Rowan Atkinson crashed his McLaren F1 in 2011 and a Ferrari F50 was binned on a test drive near Silverstone recently, but despite these being the most expensive single-car crashes in British history, neither makes our list of cars we’d least like to damage. There are loads of reasons why you don’t want to crash. Fear of injuring yourself or someone else, fear of repair bills or even fear of being left without your vital car for days or weeks can make every drive a potential nightmare. But if one day we do have a smash, these are the nine cars we really hope we’re not driving at the time.

Your own car: What, were you expecting us to open with a Bugatti Veyron? Not a bit of it. The number one car we really hope we never have an accident in is our own. If you own it, you have to stomach either the repair bills or the insurance headache – and we don’t want either.

Parents’ car: Crashing your mum or dad’s car could be even worse than crashing your own. You’ll probably be made to pay for the damage yourself, and the shame would be unbearable. This one, we’re afraid to say, we might already be guilty of, in the shape of a big dent in the back of a 2002 Toyota Corolla estate.

Datsun Go: This Indian market special is about as safe as putting your head inside a hungry lion’s mouth and then insulting its mother. The way its structure folds catastrophically – and almost certainly fatally – in European-standard crash tests is horrifying. We’ll never drive one just in case.

Caterham Seven: “Crumple zones?” Mr Caterham says. “What are those?” Let’s be frank: the Seven is a driver’s dream, but it was designed back when death behind the wheel was more of an accepted inconvenience than a real social issue. Hitting something hard in one of these will not end especially well.

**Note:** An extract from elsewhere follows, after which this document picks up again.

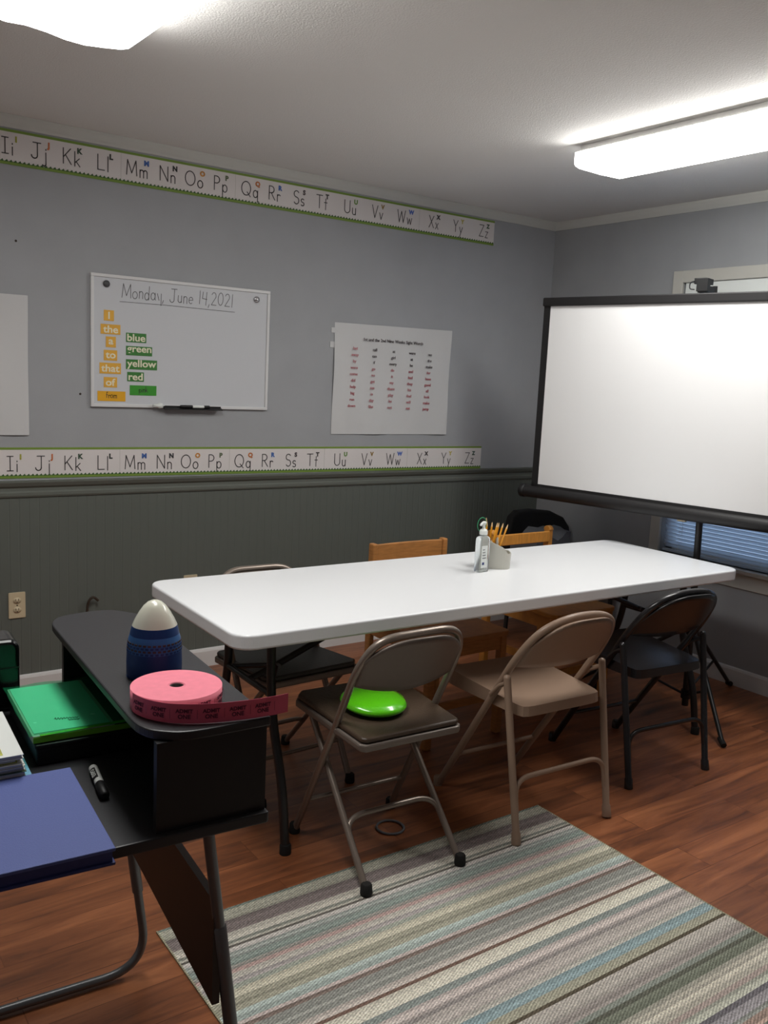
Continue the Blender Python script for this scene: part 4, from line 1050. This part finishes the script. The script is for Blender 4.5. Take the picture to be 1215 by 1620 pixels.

Ferrari 250 GTO: A bill for a few hundred thousand after crashing your McLaren F1 is small change compared to the financial battering you’d take if you damaged one of these. The most recent one to sell at auction fetched £23 million, so if you stuck it into a ditch you’d better run for the border. We suggest a destination with no extradition treaty.

Brum: Come on, now. You wouldn’t want to stamp on the childhood memories of half the 30-somethings in Britain, would you, you miserable dream-crusher? Brum was a regular kids’ TV fixture in the 1990s, back before retro cool was, erm, cool. Crash him too badly and you’d be lynched.

 

 

 

 

 

BMW Isetta: How do you fancy a small, cute, stylish and unfathomably cool little city car? Sure you do, but what if we told you its chief crumple zone was your face? That’s pretty much the deal in the so-called ‘Bubble Car’, and we reckon your brain would have to be in a bubble to spend much time in one of these on 2014’s roads.

The A-Team’s van: If you need this explaining to you, you’ve got problems. The iconic two-tone GMC Vandura was kitted out with the instantly recognisable red stripe, red wheels and a very angry owner/driver in the guise of one B. A. Baracus, who almost certainly pities the fool who does any damage to his ride.

The Queen’s Land Rover: Land Rover Defenders are pretty tough, so you’d have to crash this one hard to end its days. But remember: under British common law the sovereign can’t be prosecuted for any offence; not even murder. That might weigh on your mind as you stared at the smoking wreckage of her favourite country biffabout.